R.R.P.P. Farinella y Farinello, dos re-intérpretes osados
del mensaje del Poverello. No sabríamos con cuál de los dos quedarnos.

A propósito de R. H. Benson –al que podría agregarse el nombre de Soloviev- la Enciclopedia cattolica publicada en Roma en 1948 no hesita en señalar que el Anticristo «es el naturalismo humanitario que practica la moderación y la paz y, con medios legales, vacía el catolicismo; con simplicidad persuasiva opera el nivelamiento laico y la unión de los hombres para los goces terrenales, despertando la universal aprobación». Nótese que san Agustín llamó civitas hominis a la antagonista de la Ciudad de Dios; cuando empleó la expresión civitas diaboli, que podría tenerse por más obvia, lo hizo aludiendo a la consumación última y sangrienta de los proyectos de aquella "ciudad del hombre". El humanismo especificado en humanitarismo, en solicitud por los pobres, dando aparente (e inmanentista) respuesta al apremiante imperativo de justicia, en un mundo desfigurado por la idolatría y sus consecuencias: tal es el progresivo desenvolvimiento del esquema político del Padre de la mentira, para lo que es menester que la última garantía visible de la unicidad de la Iglesia y la inmutabilidad de la fe, esto es, el papado, sea tomado por asalto y rebajado, cuestionado por el mismo que lo ejerce. Este plan, audaz y tenebroso, lleva al menos dos siglos de incubación. 
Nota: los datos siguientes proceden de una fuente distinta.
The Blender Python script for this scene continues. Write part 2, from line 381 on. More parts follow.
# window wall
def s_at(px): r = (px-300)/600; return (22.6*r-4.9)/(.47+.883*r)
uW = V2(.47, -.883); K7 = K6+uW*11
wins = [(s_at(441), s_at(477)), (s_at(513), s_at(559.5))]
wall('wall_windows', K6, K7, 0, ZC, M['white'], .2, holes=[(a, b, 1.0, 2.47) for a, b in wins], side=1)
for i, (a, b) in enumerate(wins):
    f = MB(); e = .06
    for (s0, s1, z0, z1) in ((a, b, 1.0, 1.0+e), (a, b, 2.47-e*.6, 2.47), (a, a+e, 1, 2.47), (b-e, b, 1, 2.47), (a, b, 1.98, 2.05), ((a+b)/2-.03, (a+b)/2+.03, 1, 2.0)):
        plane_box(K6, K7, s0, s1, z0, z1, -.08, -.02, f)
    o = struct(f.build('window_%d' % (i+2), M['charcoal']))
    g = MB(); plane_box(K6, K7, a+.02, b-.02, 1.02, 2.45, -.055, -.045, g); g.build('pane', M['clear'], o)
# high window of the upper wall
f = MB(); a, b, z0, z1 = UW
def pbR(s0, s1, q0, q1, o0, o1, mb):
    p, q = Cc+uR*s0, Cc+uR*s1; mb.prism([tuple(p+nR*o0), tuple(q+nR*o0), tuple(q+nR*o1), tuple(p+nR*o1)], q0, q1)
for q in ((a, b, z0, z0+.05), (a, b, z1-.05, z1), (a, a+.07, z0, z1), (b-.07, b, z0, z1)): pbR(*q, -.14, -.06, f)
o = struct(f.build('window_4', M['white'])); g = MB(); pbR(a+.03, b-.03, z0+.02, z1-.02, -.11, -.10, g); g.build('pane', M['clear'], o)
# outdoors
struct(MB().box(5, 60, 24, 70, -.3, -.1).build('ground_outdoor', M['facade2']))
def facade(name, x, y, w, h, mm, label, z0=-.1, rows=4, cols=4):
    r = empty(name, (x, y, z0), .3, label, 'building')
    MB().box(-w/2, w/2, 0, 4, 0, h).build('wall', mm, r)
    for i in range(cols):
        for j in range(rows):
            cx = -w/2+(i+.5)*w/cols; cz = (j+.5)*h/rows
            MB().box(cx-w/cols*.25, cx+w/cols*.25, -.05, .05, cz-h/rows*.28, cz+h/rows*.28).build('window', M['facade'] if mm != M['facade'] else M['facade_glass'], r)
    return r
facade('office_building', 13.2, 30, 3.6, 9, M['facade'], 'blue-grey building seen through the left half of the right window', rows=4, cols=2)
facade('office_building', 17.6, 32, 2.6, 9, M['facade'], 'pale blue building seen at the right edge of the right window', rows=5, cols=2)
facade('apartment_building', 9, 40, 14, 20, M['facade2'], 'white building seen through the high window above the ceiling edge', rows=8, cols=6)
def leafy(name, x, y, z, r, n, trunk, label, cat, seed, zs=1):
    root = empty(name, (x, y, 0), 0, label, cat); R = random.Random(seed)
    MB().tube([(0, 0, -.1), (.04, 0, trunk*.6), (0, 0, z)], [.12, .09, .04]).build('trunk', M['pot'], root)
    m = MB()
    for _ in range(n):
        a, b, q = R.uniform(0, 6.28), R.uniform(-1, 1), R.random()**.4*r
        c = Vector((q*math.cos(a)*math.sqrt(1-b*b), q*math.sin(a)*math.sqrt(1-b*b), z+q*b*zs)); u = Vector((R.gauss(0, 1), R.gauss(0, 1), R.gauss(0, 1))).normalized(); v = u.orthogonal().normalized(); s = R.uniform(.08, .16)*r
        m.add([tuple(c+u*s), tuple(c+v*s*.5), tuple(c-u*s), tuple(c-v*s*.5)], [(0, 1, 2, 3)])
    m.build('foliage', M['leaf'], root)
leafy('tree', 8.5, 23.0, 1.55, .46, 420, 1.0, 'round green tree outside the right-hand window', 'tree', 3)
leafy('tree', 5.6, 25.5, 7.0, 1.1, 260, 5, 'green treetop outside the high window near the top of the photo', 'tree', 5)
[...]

Hay un viejo adagio según el cual «a algunos papas Dios los dona; a otros los tolera; a otros, en fin, los inflige». A tiempos críticos como los nuestros pareciera tener que corresponderles la primera o la última de estas posibilidades, esto es, el papa santo, que restaure heroicamente a la Iglesia en Cristo, o el papa-azote, bestia terrena que haga confluir su acción a la mayor gloria de la bestia marina. Soloviev, en su visión de las postrimerías, supo describir el complejo carácter del Anticristo como el de un hombre desinteresado, capaz de agradar por ser amigo de los necesitados, un hombre creyente en Dios «pero que en el fondo de su alma se prefería a sí mismo». Roguemos instantemente para que las páginas de Farinella no ofrezcan sino una profecía fallidaque no un programa listo a aplicarse.